- **What is required**: Set down each line of the data below exactly as it stands, dropping the pictures.
-- begin --
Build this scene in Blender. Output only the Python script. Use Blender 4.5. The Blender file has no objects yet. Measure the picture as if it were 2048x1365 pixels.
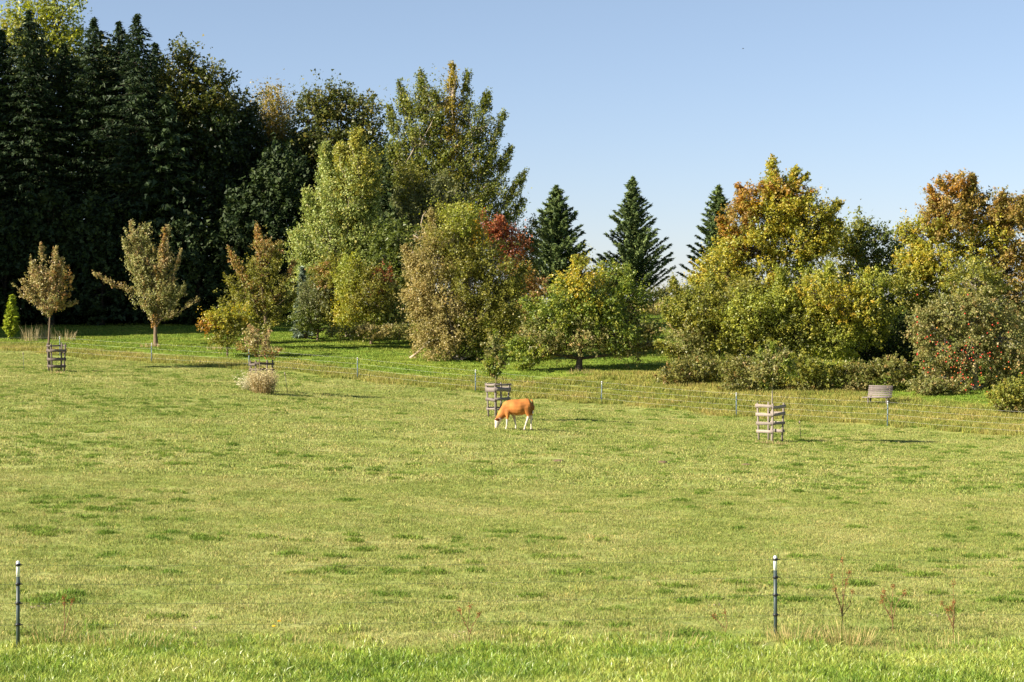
import bpy, math
import numpy as np
from mathutils import Vector, Matrix
R = math.radians
rng = np.random.default_rng(11)
C = bpy.context.scene.collection
sc = bpy.context.scene

# ------------------------------------------------------------------ camera, sky, sun, exposure
W0, H0 = 2048.0, 1365.0
LENS = 70.0
F = W0 * LENS / 36.0
YH = 640.0                                    # picture row of eye level
PITCH = math.atan((H0 / 2 - YH) / F)
CZ = 4.4
cam_d = bpy.data.cameras.new('camera'); cam_d.lens = LENS; cam_d.sensor_width = 36
cam_d.clip_start = 0.5; cam_d.clip_end = 9000
cam = bpy.data.objects.new('camera', cam_d); C.objects.link(cam)
cam.location = (0, 0, CZ); cam.rotation_euler = (R(90) - PITCH, 0, 0)
sc.camera = cam
SUN_EL, SUN_AZ = R(29), R(22)                 # from the left, a little from the camera side
SDIR = Vector((-math.cos(SUN_AZ) * math.cos(SUN_EL), -math.sin(SUN_AZ) * math.cos(SUN_EL), math.sin(SUN_EL)))
wd = bpy.data.worlds.new('World'); sc.world = wd; wd.use_nodes = True
wn = wd.node_tree.nodes; wl = wd.node_tree.links
sky = wn.new('ShaderNodeTexSky'); sky.sky_type = 'NISHITA'; sky.sun_disc = False
sky.sun_elevation = SUN_EL; sky.sun_rotation = math.atan2(SDIR.x, SDIR.y)
sky.air_density = 1.0; sky.dust_density = 0.25; sky.ozone_density = 3.0; sky.altitude = 500
# the hazy lowest ten degrees are pale blue instead of cream, all the way round
tcw = wn.new('ShaderNodeTexCoord'); sxyz = wn.new('ShaderNodeSeparateXYZ'); wl.new(tcw.outputs['Generated'], sxyz.inputs[0])
mrw = wn.new('ShaderNodeMapRange'); mrw.inputs[1].default_value = 0.0; mrw.inputs[2].default_value = .17; wl.new(sxyz.outputs['Z'], mrw.inputs[0])
tint = wn.new('ShaderNodeMix'); tint.data_type = 'RGBA'; wl.new(mrw.outputs[0], tint.inputs[0])
tint.inputs[6].default_value = (.95,.935,1.16,1); tint.inputs[7].default_value = (1.25,1.08,1.06,1)
mulw = wn.new('ShaderNodeVectorMath'); mulw.operation = 'MULTIPLY'; wl.new(sky.outputs[0], mulw.inputs[0]); wl.new(tint.outputs[2], mulw.inputs[1])
bg = wn['Background']; wl.new(mulw.outputs[0], bg.inputs[0]); bg.inputs[1].default_value = 0.0495*1.02
sun_d = bpy.data.lights.new('sun', 'SUN'); sun_d.energy = 5.0; sun_d.angle = R(0.53); sun_d.color = (1.0, 0.90, 0.74)
sun = bpy.data.objects.new('sun', sun_d); C.objects.link(sun)
sun.rotation_euler = SDIR.to_track_quat('Z', 'Y').to_euler(); sun.location = (-60, -20, 60)
vs = sc.view_settings; vs.view_transform = 'Standard'; vs.look = 'None'; vs.gamma = 1; vs.use_curve_mapping = False
vs.exposure = 1.4
sc.cycles.max_bounces = 6; sc.cycles.transparent_max_bounces = 4

# ------------------------------------------------------------------ terrain
HZ = [  # picture x, y, metres away
 (38,1293,25.5),(1549,1270,27.5),(0,1365,22.8),(1024,1365,23.0),(2048,1365,23.4),(2040,1262,28),
 (1540,885,76),(1035,860,74),(997,835,83),(525,785,90),(127,742,100),(1775,850,88),(1473,830,94),(1203,805,99),
 (951,782,100),(715,757,104),(498,733,108),(303,725,112),(312,694,121),(533,697,119),(900,716,116),(750,672,133),
 (300,646,150),(0,650,150),(700,642,150),(1157,740,108),(1400,782,100),(1760,814,96),(1955,788,98),
 (1290,642,148),(1290,613,174),(1800,640,150),(1265,606,178),(1110,612,178),(1440,606,178)]
pts = [((x-1024)/F*d, d, (y-YH)*d/F) for x, y, d in HZ]
pts += [(-60,25,4.0),(-60,100,1.7),(-60,150,0.2),(60,25,4.4),(60,76,4.9),(60,100,4.4),(60,150,0.6),(-60,180,-.6),(60,180,-1),(-60,60,3.2)]
pts = np.array(pts)
def _phi(r): return np.where(r > 1e-9, r*r*np.log(np.maximum(r, 1e-9)), 0)
_P = pts[:, :2] / 50.0; _n = len(pts)
_A = np.zeros((_n+3, _n+3))
_A[:_n,:_n] = _phi(np.linalg.norm(_P[:,None]-_P[None], axis=2)) + np.eye(_n)*0.012
_A[:_n,_n] = 1; _A[:_n,_n+1:] = _P; _A[_n,:_n] = 1; _A[_n+1:,:_n] = _P.T
_w = np.linalg.solve(_A, np.concatenate([pts[:,2], np.zeros(3)]))
def sstep(a, b, x):
    t = np.clip((x-a)/(b-a), 0, 1); return t*t*(3-2*t)
def gz(X, Y):
    X = np.asarray(X, float); Y = np.asarray(Y, float); sh = np.broadcast(X, Y).shape
    X = np.broadcast_to(X, sh).ravel(); Y = np.broadcast_to(Y, sh).ravel()
    xc = np.clip(X, -62, 62)/50; yc = np.clip(Y, 22, 182)/50
    out = np.empty(len(X))
    for i in range(0, len(X), 20000):
        q = np.stack([xc[i:i+20000], yc[i:i+20000]], 1)
        r = np.linalg.norm(q[:,None]-_P[None], axis=2)
        out[i:i+20000] = _phi(r) @ _w[:_n] + _w[_n] + q @ _w[_n+1:]
    k = sstep(17, 4, Y)
    out = out*(1-k) + 1.75*k
    z = CZ - out
    z = z - 3.5*sstep(183, 260, Y)             # the hill falls away behind the ridge
    fade = sstep(6, 14, Y)*(1-sstep(120,180,Y))
    z = z + fade*(0.03*np.sin(X*0.9+Y*0.35)*np.sin(Y*0.7-X*0.2) + 0.02*np.sin(X*2.1+1.3)*np.sin(Y*1.7+0.4*X))
    return z.reshape(sh)
def ray(px, py):
    v = Vector(((px-W0/2)/F, 1.0, -(py-H0/2)/F)); c, s = math.cos(PITCH), math.sin(PITCH)
    v = Vector((v.x, v.y*c + v.z*s, -v.y*s + v.z*c)); return v / v.y
def at(px, py):                                # where the sight line meets the ground
    r = ray(px, py); ys = np.linspace(20, 200, 3601)
    f = CZ + ys*r.z - gz(ys*r.x, ys)
    i = np.argmax(f < 0)
    y = ys[i] if f[i] < 0 else 175.0
    return Vector((r.x*y, y, float(gz(r.x*y, y))))
def gp(px, d):
    x = (px-W0/2)/F*d; return Vector((x, d, float(gz(x, d))))
def wp(px, py, d):
    r = ray(px, py); return Vector((r.x*d, d, CZ + r.z*d))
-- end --
- **Written solution**:
Build this scene in Blender. Output only the Python script. Use Blender 4.5. The Blender file has no objects yet. Measure the picture as if it were 2048x1365 pixels.
import bpy, math
import numpy as np
from mathutils import Vector, Matrix
R = math.radians
rng = np.random.default_rng(11)
C = bpy.context.scene.collection
sc = bpy.context.scene

# ------------------------------------------------------------------ camera, sky, sun, exposure
W0, H0 = 2048.0, 1365.0
LENS = 70.0
F = W0 * LENS / 36.0
YH = 640.0                                    # picture row of eye level
PITCH = math.atan((H0 / 2 - YH) / F)
CZ = 4.4
cam_d = bpy.data.cameras.new('camera'); cam_d.lens = LENS; cam_d.sensor_width = 36
cam_d.clip_start = 0.5; cam_d.clip_end = 9000
cam = bpy.data.objects.new('camera', cam_d); C.objects.link(cam)
cam.location = (0, 0, CZ); cam.rotation_euler = (R(90) - PITCH, 0, 0)
sc.camera = cam
SUN_EL, SUN_AZ = R(29), R(22)                 # from the left, a little from the camera side
SDIR = Vector((-math.cos(SUN_AZ) * math.cos(SUN_EL), -math.sin(SUN_AZ) * math.cos(SUN_EL), math.sin(SUN_EL)))
wd = bpy.data.worlds.new('World'); sc.world = wd; wd.use_nodes = True
wn = wd.node_tree.nodes; wl = wd.node_tree.links
sky = wn.new('ShaderNodeTexSky'); sky.sky_type = 'NISHITA'; sky.sun_disc = False
sky.sun_elevation = SUN_EL; sky.sun_rotation = math.atan2(SDIR.x, SDIR.y)
sky.air_density = 1.0; sky.dust_density = 0.25; sky.ozone_density = 3.0; sky.altitude = 500
# the hazy lowest ten degrees are pale blue instead of cream, all the way round
tcw = wn.new('ShaderNodeTexCoord'); sxyz = wn.new('ShaderNodeSeparateXYZ'); wl.new(tcw.outputs['Generated'], sxyz.inputs[0])
mrw = wn.new('ShaderNodeMapRange'); mrw.inputs[1].default_value = 0.0; mrw.inputs[2].default_value = .17; wl.new(sxyz.outputs['Z'], mrw.inputs[0])
tint = wn.new('ShaderNodeMix'); tint.data_type = 'RGBA'; wl.new(mrw.outputs[0], tint.inputs[0])
tint.inputs[6].default_value = (.95,.935,1.16,1); tint.inputs[7].default_value = (1.25,1.08,1.06,1)
mulw = wn.new('ShaderNodeVectorMath'); mulw.operation = 'MULTIPLY'; wl.new(sky.outputs[0], mulw.inputs[0]); wl.new(tint.outputs[2], mulw.inputs[1])
bg = wn['Background']; wl.new(mulw.outputs[0], bg.inputs[0]); bg.inputs[1].default_value = 0.0495*1.02
sun_d = bpy.data.lights.new('sun', 'SUN'); sun_d.energy = 5.0; sun_d.angle = R(0.53); sun_d.color = (1.0, 0.90, 0.74)
sun = bpy.data.objects.new('sun', sun_d); C.objects.link(sun)
sun.rotation_euler = SDIR.to_track_quat('Z', 'Y').to_euler(); sun.location = (-60, -20, 60)
vs = sc.view_settings; vs.view_transform = 'Standard'; vs.look = 'None'; vs.gamma = 1; vs.use_curve_mapping = False
vs.exposure = 1.4
sc.cycles.max_bounces = 6; sc.cycles.transparent_max_bounces = 4

# ------------------------------------------------------------------ terrain
HZ = [  # picture x, y, metres away
 (38,1293,25.5),(1549,1270,27.5),(0,1365,22.8),(1024,1365,23.0),(2048,1365,23.4),(2040,1262,28),
 (1540,885,76),(1035,860,74),(997,835,83),(525,785,90),(127,742,100),(1775,850,88),(1473,830,94),(1203,805,99),
 (951,782,100),(715,757,104),(498,733,108),(303,725,112),(312,694,121),(533,697,119),(900,716,116),(750,672,133),
 (300,646,150),(0,650,150),(700,642,150),(1157,740,108),(1400,782,100),(1760,814,96),(1955,788,98),
 (1290,642,148),(1290,613,174),(1800,640,150),(1265,606,178),(1110,612,178),(1440,606,178)]
pts = [((x-1024)/F*d, d, (y-YH)*d/F) for x, y, d in HZ]
pts += [(-60,25,4.0),(-60,100,1.7),(-60,150,0.2),(60,25,4.4),(60,76,4.9),(60,100,4.4),(60,150,0.6),(-60,180,-.6),(60,180,-1),(-60,60,3.2)]
pts = np.array(pts)
def _phi(r): return np.where(r > 1e-9, r*r*np.log(np.maximum(r, 1e-9)), 0)
_P = pts[:, :2] / 50.0; _n = len(pts)
_A = np.zeros((_n+3, _n+3))
_A[:_n,:_n] = _phi(np.linalg.norm(_P[:,None]-_P[None], axis=2)) + np.eye(_n)*0.012
_A[:_n,_n] = 1; _A[:_n,_n+1:] = _P; _A[_n,:_n] = 1; _A[_n+1:,:_n] = _P.T
_w = np.linalg.solve(_A, np.concatenate([pts[:,2], np.zeros(3)]))
def sstep(a, b, x):
    t = np.clip((x-a)/(b-a), 0, 1); return t*t*(3-2*t)
def gz(X, Y):
    X = np.asarray(X, float); Y = np.asarray(Y, float); sh = np.broadcast(X, Y).shape
    X = np.broadcast_to(X, sh).ravel(); Y = np.broadcast_to(Y, sh).ravel()
    xc = np.clip(X, -62, 62)/50; yc = np.clip(Y, 22, 182)/50
    out = np.empty(len(X))
    for i in range(0, len(X), 20000):
        q = np.stack([xc[i:i+20000], yc[i:i+20000]], 1)
        r = np.linalg.norm(q[:,None]-_P[None], axis=2)
        out[i:i+20000] = _phi(r) @ _w[:_n] + _w[_n] + q @ _w[_n+1:]
    k = sstep(17, 4, Y)
    out = out*(1-k) + 1.75*k
    z = CZ - out
    z = z - 3.5*sstep(183, 260, Y)             # the hill falls away behind the ridge
    fade = sstep(6, 14, Y)*(1-sstep(120,180,Y))
    z = z + fade*(0.03*np.sin(X*0.9+Y*0.35)*np.sin(Y*0.7-X*0.2) + 0.02*np.sin(X*2.1+1.3)*np.sin(Y*1.7+0.4*X))
    return z.reshape(sh)
def ray(px, py):
    v = Vector(((px-W0/2)/F, 1.0, -(py-H0/2)/F)); c, s = math.cos(PITCH), math.sin(PITCH)
    v = Vector((v.x, v.y*c + v.z*s, -v.y*s + v.z*c)); return v / v.y
def at(px, py):                                # where the sight line meets the ground
    r = ray(px, py); ys = np.linspace(20, 200, 3601)
    f = CZ + ys*r.z - gz(ys*r.x, ys)
    i = np.argmax(f < 0)
    y = ys[i] if f[i] < 0 else 175.0
    return Vector((r.x*y, y, float(gz(r.x*y, y))))
def gp(px, d):
    x = (px-W0/2)/F*d; return Vector((x, d, float(gz(x, d))))
def wp(px, py, d):
    r = ray(px, py); return Vector((r.x*d, d, CZ + r.z*d))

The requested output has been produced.